A l’époque du clonage, où mode et par conséquent notion même de procréation évoluent considérablement, il nous est très difficile de concevoir dans leur urgence et leur nécessité les « querelles byzantines » qui, au long de l’histoire de l’empire byzantin touchèrent à des points fondamentaux de la doctrine concernant la personne et la « naissance » du Christ, et engendrèrent de multiples hérésies. Elles témoignent en fait d’une réflexion pointue sur la religion, mais mettent aussi en évidence la subjectivité de la notion d’hérésie. Ce qui fut considéré ici comme hérésie n’a-t-il pas ainsi ailleurs été reconnu comme « orthodoxie » ?

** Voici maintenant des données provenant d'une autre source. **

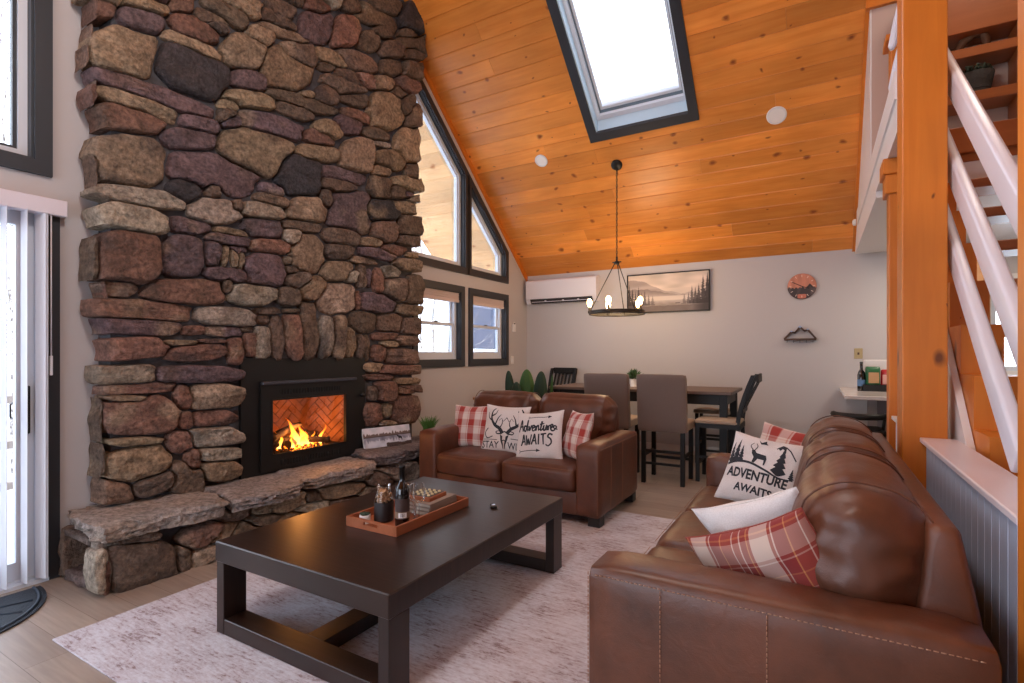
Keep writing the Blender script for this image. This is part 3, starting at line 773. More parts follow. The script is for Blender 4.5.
def rock(bm, lay, s, others, plane, depth_dir, back, bulge, colour, lim=1.17, na=44, gap=.55, ylim=None):
    """one fitted, split-faced stone: outline stops where a neighbour is nearer; plane(u,v)->point on face"""
    cu, cv = s[0], s[1]
    near = [o for o in others if o is not s and abs(o[0]-cu) < (o[2]+s[2])*.75+10 and abs(o[1]-cv) < (max(o[2], o[3])+max(s[2], s[3]))*.75+10]
    out = []
    sd = random.random()*100
    a = math.radians(s[4]); ca, sa = math.cos(a), math.sin(a)
    # a rough polygon: the outline limit follows a few random straight cuts
    cuts = [(random.uniform(0, 2*PI), random.uniform(.93, 1.12)) for _ in range(random.randint(5, 8))]
    for k in range(na):
        th = 2*PI*k/na; ct, stn = math.cos(th), math.sin(th)
        du = ct*s[2]/2; dv = stn*s[3]/2
        dx = du*ca-dv*sa; dy = du*sa+dv*ca
        r = .25; L_ = lim+.10*noise.noise(Vector((ct*1.3+sd, stn*1.3, sd)))
        jag = .05*noise.noise(Vector((ct*5+sd, stn*5, sd)))
        for (pa, pd) in cuts:
            q = ct*math.cos(pa)+stn*math.sin(pa)
            if q > .2: L_ = min(L_, max(.8, (pd+.12)/q)*metric(s, cu+dx, cv+dy))
        while r < 1.6:
            u, v = cu+dx*r, cv+dy*r
            m = metric(s, u, v)
            if m > L_+jag: break
            if any(metric(o, u, v) < m for o in near): break
            r += .02
        r -= .02
        ln = math.hypot(dx, dy)
        r = max(.2, r-gap*(1+.8*noise.noise(Vector((ct*4, stn*4, sd))))/max(ln, 3))
        out.append((cu+dx*r, cv+dy*r))
    out = [((a_[0]+5*b_[0]+c_[0])/7, (a_[1]+5*b_[1]+c_[1])/7) for a_, b_, c_ in zip(out[-1:]+out[:-1], out, out[1:]+out[:1])]
    P = [plane(*p) for p in out]
    if ylim:
        yo0, yo1 = random.uniform(-.03, .03), random.uniform(-.06, .05)
        for p in P:
            p.y = max(p.y, yo0+ylim[0](p.z)+.03*noise.noise(Vector((p.z*9, sd, 0)))); p.y = min(p.y, yo1+ylim[1]+.05*noise.noise(Vector((p.z*6, 0, sd))))
    cen = sum(P, Vector())/len(P)
    sy = max(p.y for p in P)-min(p.y for p in P); sz = max(p.z for p in P)-min(p.z for p in P)
    size = min(sy, sz)
    B = bulge*min(1.3, .55+size/.28)
    push = random.uniform(-.022, .030)
    # split faces: the front is the lowest of several tilted planes
    facets = [(Vector((0, random.uniform(-.12, .12)/max(sy, .05)*.25, random.uniform(-.12, .12)/max(sz, .05)*.3)), 1.0)]
    for _ in range(random.randint(2, 4)):
        pa = random.uniform(0, 2*PI)
        g = Vector((0, math.cos(pa)/max(sy, .05), math.sin(pa)/max(sz, .05)))*random.uniform(.7, 1.7)
        facets.append((g, random.uniform(1.15, 1.5)))
    prof = [(1.0, .0), (.985, .42), (.95, .74), (.89, .93), (.80, 1.0), (.66, 1.0), (.48, 1.0), (.26, 1.0)]
    rings = []
    rings.append([bm.verts.new(p-depth_dir*back) for p in P])
    base = random.uniform(.80, 1.14)
    tint = Vector((random.uniform(.97, 1.05), 1, random.uniform(.95, 1.04)))
    lc = lin(colour); lc2 = lin(random.choice([(158, 138, 116), (100, 80, 68), (134, 112, 94), (78, 68, 66)]))
    ax = Vector((0, ca, -sa))
    def setcol(v):
        q = v.co
        al = q.dot(ax); pe = q.dot(Vector((0, sa, ca)))
        f = 1+noise.noise(q*11+Vector((sd, 0, 0)))*.38+noise.noise(Vector((al*10, pe*55, sd)))*.32+noise.noise(q*70)*.24
        k = max(0, min(1, (noise.noise(q*5.5+Vector((0, sd, 0)))-.12)*3.2))*.6
        v[lay] = tuple((lc[i]*(1-k)+lc2[i]*k)*base*tint[i]*f for i in range(3))+(1,)
    def surf(q, h):
        d = q-cen
        hh = min(c0+g.dot(d) for g, c0 in facets)
        hh = B*h*max(.25, min(1.15, hh))+push
        al = q.dot(ax); pe = q.dot(Vector((0, sa, ca)))
        n = noise.noise(q*17+Vector((sd, sd, 0)))*.011+noise.noise(q*48)*.006
        led = noise.noise(Vector((al*4, pe*24, sd)))
        n += (math.floor(led*4)/4)*.012+abs(noise.noise(Vector((al*9, pe*40, sd+7))))*-.008
        return q+depth_dir*(hh+n*(.3+.7*h))
    for (k, h) in prof:
        rings.append([bm.verts.new(surf(cen+(p-cen)*k, h)) for p in P])
    top = bm.verts.new(surf(cen, 1.0))
    for a_, b_ in zip(rings, rings[1:]):
        for k in range(na):
            f = bm.faces.new([a_[k], a_[(k+1) % na], b_[(k+1) % na], b_[k]]); f.smooth = True
    for k in range(na):
        f = bm.faces.new([rings[-1][k], rings[-1][(k+1) % na], top]); f.smooth = True
    for r_ in rings:
        for v in r_: setcol(v)
    setcol(top)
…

Si l’orthodoxie (« la foi droite ») se définit en général, et à Byzance en particulier, comme la conformité à des normes de foi officiellement fixées par une Eglise, l’hétérodoxie, son contraire (« la foi autre », la fausse foi), désigne la divergence, l’écart par rapport à ces normes. L’hétérodoxie se traduit concrètement en hérésie, mauvais « choix », opinions et pratiques déviantes.
Le contenu de la foi orthodoxe se précise et s’édicte progressivement, en territoire byzantin, au fil des conciles. Chacun de ces conciles est appelé et justifié par la volonté d’éradiquer des déviances perçues comme dangereuses pour la « vraie » foi.
La première hérésie christologique, l’arianisme, prend corps au tout début du IVe siècle, avant même la naissance de l’empire byzantin (330). Elle se résume simplement : Dieu est-il un ou trois ? L’évêque Arius oppose Dieu le Père au Fils, le Christ : le Fils ne peut être identifié au Père puisqu’il en est une émanation, il a été créé par lui. Par conséquent il n’est pas de la même essence divine que lui. En outre pour Arius l’Esprit Saint émane du Fils, comme le Fils du Père. Le premier concile œcuménique, le concile de Nicée, en 325, affirme la consubstantialité du Père et du Fils et donc la totale divinité du Fils. Mais il ne se prononce pas sur la question de la Trinité divine. Elle reste en suspens.
L’apollinarianisme, dans la seconde moitié du IVe siècle, est la conséquence directe de l’affirmation de la consubstantialité Père / Fils. L’évêque Apollinarius s’interroge sur la jonction, possible ou non, de la divinité et de l’humanité dans le Christ. Selon lui, il n’y a qu’une seule personne, divine, dans le Christ, même s’il s’est incarné dans un corps humain. En réaction à cette hérésie, le second concile œcuménique, tenu à Constantinople en 381 sous l’empereur Théodose I, affirme la consubstantialité de la Trinité divine, Père, Fils, Esprit Saint. Le Père engendre le Fils, du Père procède l’Esprit Saint. Le concile affirme aussi la présence et la non-confusion dans une seule personne du Christ des deux essences, divine et humaine.
Cette affirmation appelle la naissance et le développement de l’hérésie suivante, le nestorianisme.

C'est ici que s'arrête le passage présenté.